“PJ Harvey’s Uh Huh Her– Looking Back after 10 Years”

Amidst many mythologies and urban legends, we have PJ Harvey, a woman the semantics of whose discography run the full gamut of human perspectives — from self-conscious “Dress” teenie, to “Man-Size,” to Uh Huh Her, a vial of acute, staggering loneliness.

Listening to Uh Huh Her for the first time was like getting a letter that your dad just died. As everyone knows, it followed Stories from the City, Stories from the Sea, a paean to true love with talks of a “Rooftop in Brooklyn / One in the mornin’ / You said somethin’ / That I’ve never forgotten.”

I’ve heard this song in grocery stores, “You Said Something.” Do not they know that love turned sour, driving her out into the “midday sun,” with “a lesson (she) didn’t wanna learn?” Which album is more beautiful?
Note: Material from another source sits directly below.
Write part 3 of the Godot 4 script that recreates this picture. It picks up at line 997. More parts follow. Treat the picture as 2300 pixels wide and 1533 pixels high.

It’s Uh Huh Her, and it’s this album that has a firm, timeless spot in my sense of the most concentrated landscape immediacy. And similar to the case with Beck’s Sea Change followed by Guero, if only for the song “Broken Drum,” the calamity is continued on ensuing White Chalk, with centerpiece standout “Silence”’s closing mantra: “Silence / Silence / Silence / Silence / Silence.”
It’s interesting to compare the careers of Beck and PJ Harvey, because they’re roughly convivial, and they each feature this motif of heartbreak album following an album that was relatively lighthearted, at least Stories was by Harvey’s standards. But really, Stories blows away Midnite Vultures, with hushing lullabies like “Horses in My Dreams” and the haunting in stature “One Line.” Harvey definitely seems less deserving of the heartbreak that befell her. Also, needless to say, we’re still waiting for Beck to make a Let England Shake, we’re still curious about what he really notices. Understandably, he’s probably afraid to say.